5 Ways to Maximize Wins vs. What You Do Now

  |  May 7, 2018

Like a general facing the enemy, proposal professionals are challenged to make the absolute best use of their resources.  For many federal contractors, the challenge this season is in reverse: Too many targets.

The $1.3 trillion budget is packed with large opportunities across the range of federal agencies.  Plus-up 8% over 2017 for DoD, 7% for the Intell Community (IC), — and up, but less up, for most civilian agencies.

What can we do to maximize our proposal wins this summer on our plus-up market?  The recommendations below are based on 33 years operating a proposal services agency that has provided 994 different consultants to 1,117 companies including “Top 100” down to Small.

If I were a federal contractor, Large or Small, I would do these five things to win more business this summer:

  1. Re-Examine the Pipeline Prioritization

Take a second look at your pipeline to align the best targets to available resources. Don’t bite off more than you can chew. Bid fewer programs to increase the aggregate value of more-likely-wins.

  1. Commit Outside Resources

Commit outside consultants now from a reliable proposal services agency.  Don’t wait until too late — come forward right now with your wish list.  It is going to be a “dog fight” for talent this year due to the excellent market conditions.

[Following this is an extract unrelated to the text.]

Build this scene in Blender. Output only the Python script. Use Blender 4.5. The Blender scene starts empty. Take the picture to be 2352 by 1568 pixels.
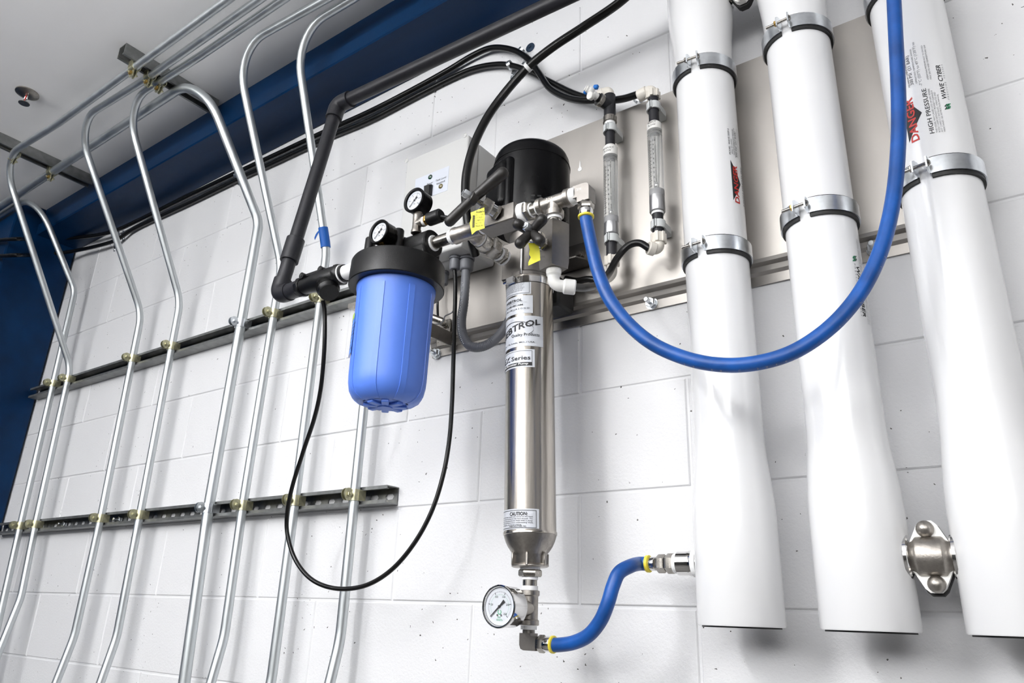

  1. Make Good Use of Price-to-Win (PTW)

Many companies Large and Small are still not using PTW right.  Those companies that want to lose should skip the PTW.   The others need to beg, borrow, buy, or steal PTW resources.

  1. Get Executive Buy-In In Advance

Everyone reading this will likely experience a resource problem this summer.  Solve your problem in advance by getting a solid commitment forthe opportunities to be bid and the resources needed from your Executive.

  1. Reward Successful Proposal Teams

 Develop a sustainable reward and recognition program for your business development, capture, and proposal teams when they win.  This could be as simple as a lunch with the CEO.  Or as complex as the establishment of a capture incentive plan (CIP).  This commitsa pool of dollars (typically 0.5% to 1.5% of profit) that is distributed in proportion to contributions to the win.  For example, one of OCI’s customers provides 1% of profit to the proposal team.

If the race goes to the swift and the victory to the strong, can we tilt fate in our favor by making maximum use of our resources?